[Stated problem]
Without the pictures, print the lines running from the beginning of the material to the line containing "COL = S.collection", both ends included.

________

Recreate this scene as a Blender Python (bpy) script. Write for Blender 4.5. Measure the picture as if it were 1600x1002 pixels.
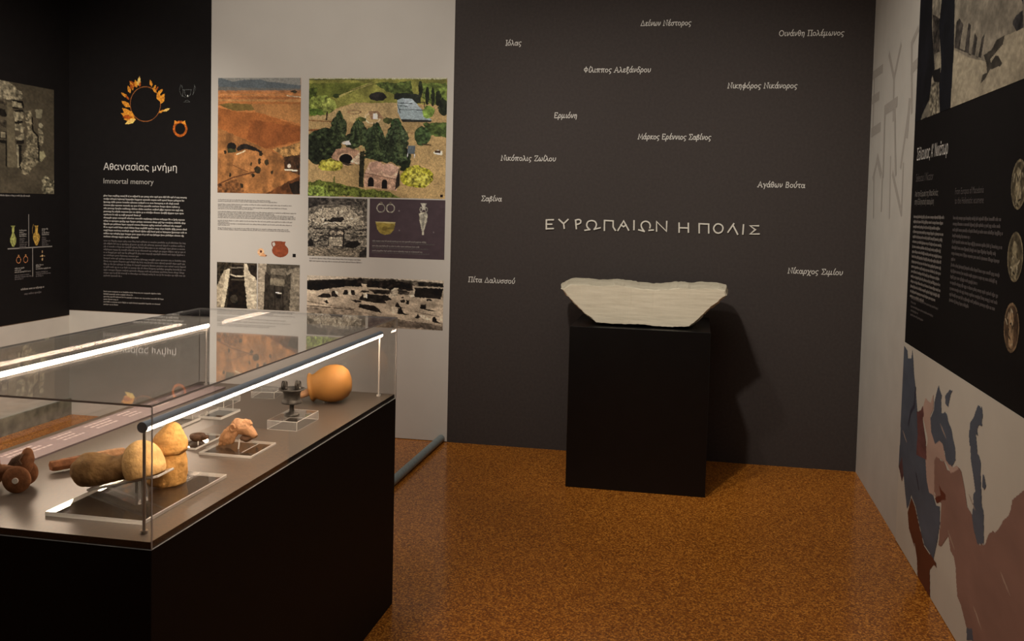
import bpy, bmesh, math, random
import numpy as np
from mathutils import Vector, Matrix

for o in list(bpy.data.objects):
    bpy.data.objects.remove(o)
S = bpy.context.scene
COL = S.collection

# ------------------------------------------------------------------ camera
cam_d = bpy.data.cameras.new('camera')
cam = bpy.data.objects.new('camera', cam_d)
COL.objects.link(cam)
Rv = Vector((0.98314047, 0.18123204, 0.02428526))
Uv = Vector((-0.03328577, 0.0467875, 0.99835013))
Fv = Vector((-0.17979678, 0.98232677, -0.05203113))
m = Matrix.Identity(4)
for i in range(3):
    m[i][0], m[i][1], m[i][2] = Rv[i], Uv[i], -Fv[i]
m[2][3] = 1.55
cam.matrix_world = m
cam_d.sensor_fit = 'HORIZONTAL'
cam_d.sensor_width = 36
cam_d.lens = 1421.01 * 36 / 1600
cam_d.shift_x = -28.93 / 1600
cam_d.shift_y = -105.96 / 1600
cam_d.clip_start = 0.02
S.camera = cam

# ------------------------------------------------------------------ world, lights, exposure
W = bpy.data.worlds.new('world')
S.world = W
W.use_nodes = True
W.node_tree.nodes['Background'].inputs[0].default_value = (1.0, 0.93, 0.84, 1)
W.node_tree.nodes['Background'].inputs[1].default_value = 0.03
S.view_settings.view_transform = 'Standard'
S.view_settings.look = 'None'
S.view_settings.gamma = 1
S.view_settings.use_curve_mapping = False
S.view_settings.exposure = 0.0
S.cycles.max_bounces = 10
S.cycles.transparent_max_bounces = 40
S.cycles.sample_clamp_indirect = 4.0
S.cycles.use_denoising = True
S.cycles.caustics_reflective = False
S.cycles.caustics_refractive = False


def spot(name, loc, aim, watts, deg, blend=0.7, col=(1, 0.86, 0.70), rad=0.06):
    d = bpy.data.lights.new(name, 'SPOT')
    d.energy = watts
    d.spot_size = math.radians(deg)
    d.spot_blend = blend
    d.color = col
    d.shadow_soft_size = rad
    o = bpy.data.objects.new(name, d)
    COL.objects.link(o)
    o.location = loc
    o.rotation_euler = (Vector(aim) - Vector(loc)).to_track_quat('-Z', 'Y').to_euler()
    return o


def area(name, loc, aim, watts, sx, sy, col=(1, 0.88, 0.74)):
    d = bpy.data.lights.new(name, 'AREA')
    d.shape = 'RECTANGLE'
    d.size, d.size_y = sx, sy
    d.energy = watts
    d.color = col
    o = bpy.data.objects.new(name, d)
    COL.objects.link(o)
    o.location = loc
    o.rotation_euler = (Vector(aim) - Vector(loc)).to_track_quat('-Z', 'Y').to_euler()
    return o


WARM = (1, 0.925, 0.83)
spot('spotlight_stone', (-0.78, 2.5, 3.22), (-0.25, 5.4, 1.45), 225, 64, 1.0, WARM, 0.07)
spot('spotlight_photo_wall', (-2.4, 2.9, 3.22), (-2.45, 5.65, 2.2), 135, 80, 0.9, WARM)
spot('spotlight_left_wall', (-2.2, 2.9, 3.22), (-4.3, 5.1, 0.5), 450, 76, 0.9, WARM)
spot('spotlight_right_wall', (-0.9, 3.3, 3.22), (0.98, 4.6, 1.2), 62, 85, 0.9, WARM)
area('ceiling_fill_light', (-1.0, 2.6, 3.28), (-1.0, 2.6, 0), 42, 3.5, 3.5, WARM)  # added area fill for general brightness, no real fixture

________

[Result below]
Recreate this scene as a Blender Python (bpy) script. Write for Blender 4.5. Measure the picture as if it were 1600x1002 pixels.
import bpy, bmesh, math, random
import numpy as np
from mathutils import Vector, Matrix

for o in list(bpy.data.objects):
    bpy.data.objects.remove(o)
S = bpy.context.scene
COL = S.collection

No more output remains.